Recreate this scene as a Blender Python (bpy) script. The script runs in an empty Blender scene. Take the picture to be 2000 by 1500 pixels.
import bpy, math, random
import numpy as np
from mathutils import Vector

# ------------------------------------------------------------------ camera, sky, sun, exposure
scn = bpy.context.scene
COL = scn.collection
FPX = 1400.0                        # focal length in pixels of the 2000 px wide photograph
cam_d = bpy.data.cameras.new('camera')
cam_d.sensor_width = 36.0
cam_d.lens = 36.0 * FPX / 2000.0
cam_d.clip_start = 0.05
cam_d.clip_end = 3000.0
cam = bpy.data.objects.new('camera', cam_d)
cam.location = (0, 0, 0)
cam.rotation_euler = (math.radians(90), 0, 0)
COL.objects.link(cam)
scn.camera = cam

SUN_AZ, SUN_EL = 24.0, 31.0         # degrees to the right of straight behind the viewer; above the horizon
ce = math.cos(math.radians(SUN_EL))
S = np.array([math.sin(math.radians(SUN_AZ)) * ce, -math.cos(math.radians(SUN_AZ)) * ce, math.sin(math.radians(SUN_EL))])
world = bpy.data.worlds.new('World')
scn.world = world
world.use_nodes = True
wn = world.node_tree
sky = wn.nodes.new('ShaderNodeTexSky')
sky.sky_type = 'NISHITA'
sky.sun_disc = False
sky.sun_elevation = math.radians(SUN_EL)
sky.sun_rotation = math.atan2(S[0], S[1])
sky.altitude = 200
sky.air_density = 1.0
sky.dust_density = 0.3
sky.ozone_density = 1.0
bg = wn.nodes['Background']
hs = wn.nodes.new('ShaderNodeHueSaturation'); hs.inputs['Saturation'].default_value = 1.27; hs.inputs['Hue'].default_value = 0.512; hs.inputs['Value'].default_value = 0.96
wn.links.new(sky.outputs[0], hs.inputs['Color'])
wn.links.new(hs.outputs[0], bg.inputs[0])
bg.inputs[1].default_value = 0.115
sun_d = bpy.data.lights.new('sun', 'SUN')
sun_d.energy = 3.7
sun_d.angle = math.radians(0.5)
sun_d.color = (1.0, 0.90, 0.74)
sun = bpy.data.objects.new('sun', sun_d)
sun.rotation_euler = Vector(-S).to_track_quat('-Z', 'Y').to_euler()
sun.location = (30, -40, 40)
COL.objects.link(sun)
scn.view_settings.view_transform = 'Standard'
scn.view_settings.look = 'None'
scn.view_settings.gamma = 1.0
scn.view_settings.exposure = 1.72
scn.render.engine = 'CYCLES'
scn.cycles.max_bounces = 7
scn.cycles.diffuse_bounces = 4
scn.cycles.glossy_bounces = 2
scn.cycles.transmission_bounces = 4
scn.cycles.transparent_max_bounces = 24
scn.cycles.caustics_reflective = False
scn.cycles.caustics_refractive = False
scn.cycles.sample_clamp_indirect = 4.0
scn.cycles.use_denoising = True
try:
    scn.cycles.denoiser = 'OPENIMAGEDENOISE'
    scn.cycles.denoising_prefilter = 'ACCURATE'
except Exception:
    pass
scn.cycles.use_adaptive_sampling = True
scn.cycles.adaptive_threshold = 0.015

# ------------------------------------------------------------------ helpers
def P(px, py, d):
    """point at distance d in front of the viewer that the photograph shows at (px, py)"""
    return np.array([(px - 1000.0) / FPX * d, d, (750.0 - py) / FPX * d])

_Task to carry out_
Once more, set down the full listing, verbatim.

_Response_
Recreate this scene as a Blender Python (bpy) script. The script runs in an empty Blender scene. Take the picture to be 2000 by 1500 pixels.
import bpy, math, random
import numpy as np
from mathutils import Vector

# ------------------------------------------------------------------ camera, sky, sun, exposure
scn = bpy.context.scene
COL = scn.collection
FPX = 1400.0                        # focal length in pixels of the 2000 px wide photograph
cam_d = bpy.data.cameras.new('camera')
cam_d.sensor_width = 36.0
cam_d.lens = 36.0 * FPX / 2000.0
cam_d.clip_start = 0.05
cam_d.clip_end = 3000.0
cam = bpy.data.objects.new('camera', cam_d)
cam.location = (0, 0, 0)
cam.rotation_euler = (math.radians(90), 0, 0)
COL.objects.link(cam)
scn.camera = cam

SUN_AZ, SUN_EL = 24.0, 31.0         # degrees to the right of straight behind the viewer; above the horizon
ce = math.cos(math.radians(SUN_EL))
S = np.array([math.sin(math.radians(SUN_AZ)) * ce, -math.cos(math.radians(SUN_AZ)) * ce, math.sin(math.radians(SUN_EL))])
world = bpy.data.worlds.new('World')
scn.world = world
world.use_nodes = True
wn = world.node_tree
sky = wn.nodes.new('ShaderNodeTexSky')
sky.sky_type = 'NISHITA'
sky.sun_disc = False
sky.sun_elevation = math.radians(SUN_EL)
sky.sun_rotation = math.atan2(S[0], S[1])
sky.altitude = 200
sky.air_density = 1.0
sky.dust_density = 0.3
sky.ozone_density = 1.0
bg = wn.nodes['Background']
hs = wn.nodes.new('ShaderNodeHueSaturation'); hs.inputs['Saturation'].default_value = 1.27; hs.inputs['Hue'].default_value = 0.512; hs.inputs['Value'].default_value = 0.96
wn.links.new(sky.outputs[0], hs.inputs['Color'])
wn.links.new(hs.outputs[0], bg.inputs[0])
bg.inputs[1].default_value = 0.115
sun_d = bpy.data.lights.new('sun', 'SUN')
sun_d.energy = 3.7
sun_d.angle = math.radians(0.5)
sun_d.color = (1.0, 0.90, 0.74)
sun = bpy.data.objects.new('sun', sun_d)
sun.rotation_euler = Vector(-S).to_track_quat('-Z', 'Y').to_euler()
sun.location = (30, -40, 40)
COL.objects.link(sun)
scn.view_settings.view_transform = 'Standard'
scn.view_settings.look = 'None'
scn.view_settings.gamma = 1.0
scn.view_settings.exposure = 1.72
scn.render.engine = 'CYCLES'
scn.cycles.max_bounces = 7
scn.cycles.diffuse_bounces = 4
scn.cycles.glossy_bounces = 2
scn.cycles.transmission_bounces = 4
scn.cycles.transparent_max_bounces = 24
scn.cycles.caustics_reflective = False
scn.cycles.caustics_refractive = False
scn.cycles.sample_clamp_indirect = 4.0
scn.cycles.use_denoising = True
try:
    scn.cycles.denoiser = 'OPENIMAGEDENOISE'
    scn.cycles.denoising_prefilter = 'ACCURATE'
except Exception:
    pass
scn.cycles.use_adaptive_sampling = True
scn.cycles.adaptive_threshold = 0.015

# ------------------------------------------------------------------ helpers
def P(px, py, d):
    """point at distance d in front of the viewer that the photograph shows at (px, py)"""
    return np.array([(px - 1000.0) / FPX * d, d, (750.0 - py) / FPX * d])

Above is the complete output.